KPMG says be cautious in tax reform
Tax and business consultants KPMG are warning the government to be cautious in reforming corporate tax law in its moves to target offshoring of corporate profits.
In its submission to the Senate inquiry examining corporate tax avoidance, KPMG said while governments need to ensure they are receiving appropriate amounts of tax from large corporations, it’s important they don’t discourage the companies from investing capital.
It said Australia was a capital importing country – at the end of 2011, foreign firms invested nearly twice as much in Australia as Australians invested overseas.
‘The case for reforming Australia’s current tax laws to deal with emerging threats must take appropriate account of international competition for global capital flows,’ it said.

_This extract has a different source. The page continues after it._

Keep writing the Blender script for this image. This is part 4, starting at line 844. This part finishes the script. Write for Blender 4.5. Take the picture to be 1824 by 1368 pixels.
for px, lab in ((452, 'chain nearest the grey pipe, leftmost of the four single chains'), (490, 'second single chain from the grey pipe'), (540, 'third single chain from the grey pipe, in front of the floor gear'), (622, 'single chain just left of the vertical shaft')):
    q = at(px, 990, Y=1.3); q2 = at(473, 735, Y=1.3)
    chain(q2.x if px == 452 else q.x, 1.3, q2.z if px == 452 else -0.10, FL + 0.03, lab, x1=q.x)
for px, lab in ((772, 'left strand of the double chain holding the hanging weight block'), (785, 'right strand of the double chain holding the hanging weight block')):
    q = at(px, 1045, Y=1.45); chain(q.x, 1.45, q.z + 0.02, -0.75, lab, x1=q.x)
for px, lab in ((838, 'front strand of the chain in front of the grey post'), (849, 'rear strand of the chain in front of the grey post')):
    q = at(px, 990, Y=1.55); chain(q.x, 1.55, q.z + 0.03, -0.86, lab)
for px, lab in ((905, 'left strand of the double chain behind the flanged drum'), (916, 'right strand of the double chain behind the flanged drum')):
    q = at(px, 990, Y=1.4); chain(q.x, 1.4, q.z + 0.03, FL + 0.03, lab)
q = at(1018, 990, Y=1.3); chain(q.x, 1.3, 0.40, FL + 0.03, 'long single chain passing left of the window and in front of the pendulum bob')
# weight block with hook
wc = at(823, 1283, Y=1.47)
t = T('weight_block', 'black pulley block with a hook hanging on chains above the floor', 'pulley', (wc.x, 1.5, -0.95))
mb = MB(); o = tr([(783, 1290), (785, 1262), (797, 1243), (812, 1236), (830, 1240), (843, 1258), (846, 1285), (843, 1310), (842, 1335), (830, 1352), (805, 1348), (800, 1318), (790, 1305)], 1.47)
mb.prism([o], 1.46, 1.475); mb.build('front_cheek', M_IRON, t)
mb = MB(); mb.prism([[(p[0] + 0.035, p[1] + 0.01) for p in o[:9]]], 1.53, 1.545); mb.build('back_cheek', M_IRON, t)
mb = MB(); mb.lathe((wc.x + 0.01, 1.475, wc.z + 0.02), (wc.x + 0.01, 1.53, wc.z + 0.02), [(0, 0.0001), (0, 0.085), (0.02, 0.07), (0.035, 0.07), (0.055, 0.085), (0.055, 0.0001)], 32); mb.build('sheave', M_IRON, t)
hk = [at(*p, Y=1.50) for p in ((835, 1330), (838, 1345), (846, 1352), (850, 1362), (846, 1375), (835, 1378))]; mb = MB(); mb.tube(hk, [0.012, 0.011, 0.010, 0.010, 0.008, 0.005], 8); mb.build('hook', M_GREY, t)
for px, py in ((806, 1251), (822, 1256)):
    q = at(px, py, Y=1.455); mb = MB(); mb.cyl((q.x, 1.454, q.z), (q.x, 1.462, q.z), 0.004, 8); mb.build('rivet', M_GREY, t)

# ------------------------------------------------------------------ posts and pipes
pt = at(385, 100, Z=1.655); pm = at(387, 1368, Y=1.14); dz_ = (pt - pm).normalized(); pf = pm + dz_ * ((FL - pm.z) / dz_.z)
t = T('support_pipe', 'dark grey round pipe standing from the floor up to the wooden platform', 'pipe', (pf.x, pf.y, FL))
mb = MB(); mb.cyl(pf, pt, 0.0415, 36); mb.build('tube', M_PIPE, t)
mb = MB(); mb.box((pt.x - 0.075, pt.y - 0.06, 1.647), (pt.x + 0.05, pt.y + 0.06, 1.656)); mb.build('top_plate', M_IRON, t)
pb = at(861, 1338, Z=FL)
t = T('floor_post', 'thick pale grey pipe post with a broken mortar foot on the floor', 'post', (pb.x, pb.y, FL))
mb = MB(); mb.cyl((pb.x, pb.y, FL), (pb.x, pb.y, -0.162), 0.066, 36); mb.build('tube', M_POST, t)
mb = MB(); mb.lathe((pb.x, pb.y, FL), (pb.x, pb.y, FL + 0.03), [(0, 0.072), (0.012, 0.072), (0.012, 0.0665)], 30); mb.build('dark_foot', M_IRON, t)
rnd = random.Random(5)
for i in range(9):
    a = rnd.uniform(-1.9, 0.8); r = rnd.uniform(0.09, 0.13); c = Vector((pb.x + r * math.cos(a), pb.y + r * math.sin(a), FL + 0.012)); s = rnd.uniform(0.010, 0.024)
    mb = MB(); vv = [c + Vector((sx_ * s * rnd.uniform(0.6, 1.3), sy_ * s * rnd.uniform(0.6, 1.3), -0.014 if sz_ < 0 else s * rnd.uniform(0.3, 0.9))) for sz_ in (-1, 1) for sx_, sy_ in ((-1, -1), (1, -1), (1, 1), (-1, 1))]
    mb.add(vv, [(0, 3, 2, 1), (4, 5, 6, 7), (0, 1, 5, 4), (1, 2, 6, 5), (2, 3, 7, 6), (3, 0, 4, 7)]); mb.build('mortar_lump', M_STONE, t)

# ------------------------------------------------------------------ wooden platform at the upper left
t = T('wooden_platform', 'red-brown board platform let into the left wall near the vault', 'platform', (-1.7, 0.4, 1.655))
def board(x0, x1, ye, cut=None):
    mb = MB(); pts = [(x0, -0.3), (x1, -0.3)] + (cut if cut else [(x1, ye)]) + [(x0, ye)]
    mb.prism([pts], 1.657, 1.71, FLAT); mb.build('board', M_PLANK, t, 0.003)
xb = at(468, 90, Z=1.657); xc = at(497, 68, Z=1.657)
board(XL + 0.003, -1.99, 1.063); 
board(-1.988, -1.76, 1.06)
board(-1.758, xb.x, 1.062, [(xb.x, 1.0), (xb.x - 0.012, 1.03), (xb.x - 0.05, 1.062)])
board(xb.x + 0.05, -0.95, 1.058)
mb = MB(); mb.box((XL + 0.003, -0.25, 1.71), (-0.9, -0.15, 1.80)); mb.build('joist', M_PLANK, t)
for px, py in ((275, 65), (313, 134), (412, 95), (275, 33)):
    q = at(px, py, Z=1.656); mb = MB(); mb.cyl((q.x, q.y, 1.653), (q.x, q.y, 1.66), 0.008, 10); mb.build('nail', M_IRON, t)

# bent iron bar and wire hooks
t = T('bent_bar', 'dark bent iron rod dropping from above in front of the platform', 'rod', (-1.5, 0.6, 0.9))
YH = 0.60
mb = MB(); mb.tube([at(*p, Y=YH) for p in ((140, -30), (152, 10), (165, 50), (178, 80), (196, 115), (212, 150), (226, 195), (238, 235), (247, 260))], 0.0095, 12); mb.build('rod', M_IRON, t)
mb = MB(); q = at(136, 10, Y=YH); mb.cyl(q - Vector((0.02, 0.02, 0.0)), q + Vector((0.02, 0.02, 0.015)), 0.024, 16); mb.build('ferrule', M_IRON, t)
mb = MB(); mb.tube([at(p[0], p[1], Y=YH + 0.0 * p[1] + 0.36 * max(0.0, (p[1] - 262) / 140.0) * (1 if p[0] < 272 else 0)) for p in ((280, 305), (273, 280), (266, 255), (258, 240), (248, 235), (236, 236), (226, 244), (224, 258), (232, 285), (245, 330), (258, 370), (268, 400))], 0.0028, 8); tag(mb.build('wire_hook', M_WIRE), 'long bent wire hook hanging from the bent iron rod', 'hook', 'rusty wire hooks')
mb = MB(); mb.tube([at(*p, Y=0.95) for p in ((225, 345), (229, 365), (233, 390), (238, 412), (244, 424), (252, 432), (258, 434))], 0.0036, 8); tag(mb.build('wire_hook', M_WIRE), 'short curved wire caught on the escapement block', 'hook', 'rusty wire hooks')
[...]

The Senate economics references committee is inquiring into corporate tax avoidance, particularly the adequacy of existing laws and their enforcement by the Australian Taxation Office and the Australian Securities and Investments Commission.
The inquiry opened in Sydney on Wednesday with three of the world’s biggest tech companies – Apple, Google and Microsoft – declining to disclose how much of their combined $8 billion in revenue was sent offshore.
All are being audited by the Australian Taxation Office, amid suspicions of profit shifting and employing aggressive tax minimisation strategies.
In other evidence to the inquiry, tax commissioner Chris Jordan said the tax office did everything it could within existing laws to ensure multinational companies paid tax in Australia.
The inquiry moves to Canberra on Thursday with representatives of KPMG, the Treasury and Australian Securities and Investments Commission to give evidence.